Segundo o economista Paulo Gala, as medidas adotadas não seguiram princípios de reciprocidade. “Não foram impostos recíprocos. A ideia de reciprocidade implica que, se um país impõe uma taxa de 30% sobre os EUA, estes responderão com uma taxa de 30% também. Isso seria um imposto recíproco. Mas não foi isso que ocorreu”, explicou.
Na visão de Paulo Gala, o governo Trump simplesmente aplicou impostos aos grandes déficits comerciais dos EUA.
“Foi uma resposta um tanto tosca. Na verdade, é uma taxação direcionada a países e produtos que geram déficits para os Estados Unidos”, concluiu.
Brasil
O Brasil foi alvo de um dos impostos mais baixos divulgados, com uma taxa de 10% sobre todas as exportações para os Estados Unidos. O governo promete buscar reverter essa situação e recorrer à Organização Mundial do Comércio (OMC), que, devido à inatividade promovida pelos EUA, viu sua atuação limitada nos últimos tempos.
O impacto geral que a guerra de impostos causará, com possíveis retaliações ao redor do mundo, deve trazer desafios adicionais para o comércio internacional no Brasil, independentemente dos impostos sobre as importações brasileiras.
“O Brasil acabou ficando com a taxa ‘menos pior’ de 10%. Embora isso traga benefícios, o país enfrentará os impactos do terremoto global em curso. Há o temor de uma crise afetando juros, câmbio e resultando em uma recessão, o que obviamente afetaria o Brasil também”, afirmou o economista principal do Banco Master.
A Confederação Nacional da Indústria (CNI) destacou que os EUA são o principal destino das exportações da indústria brasileira, especialmente de produtos com alto teor tecnológico, além de liderarem o comércio de serviços e os investimentos bilaterais.
Paulo Gala acredita que a Embraer, fabricante de aviões brasileira, será uma das empresas mais impactadas. “A Embraer é provavelmente a companhia mais prejudicada. Embora nossa dependência dos EUA não seja tão alta, além dos efeitos diretos em algumas empresas brasileiras, não deverá ter um impacto tão drástico”, concluiu.

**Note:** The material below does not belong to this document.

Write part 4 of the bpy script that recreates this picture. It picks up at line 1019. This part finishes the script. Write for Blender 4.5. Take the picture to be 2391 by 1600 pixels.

Avião modelo KC 390 da Embraer. Imagem – Marcos Corrêa/PR/Wikipedia
Oportunidades para o Brasil
Especialistas também têm ressaltado que a crise desencadeada pela guerra de impostos abre portas para oportunidades que podem ser aproveitadas pelas exportações brasileiras.
“Se o Brasil souber aproveitar essa conjuntura, poderá expandir suas exportações, principalmente porque os impostos sobre produtos americanos podem levar os importadores a buscar alternativas”, segundo Volnei Eyng, CEO da gestora de ativos Multiplike.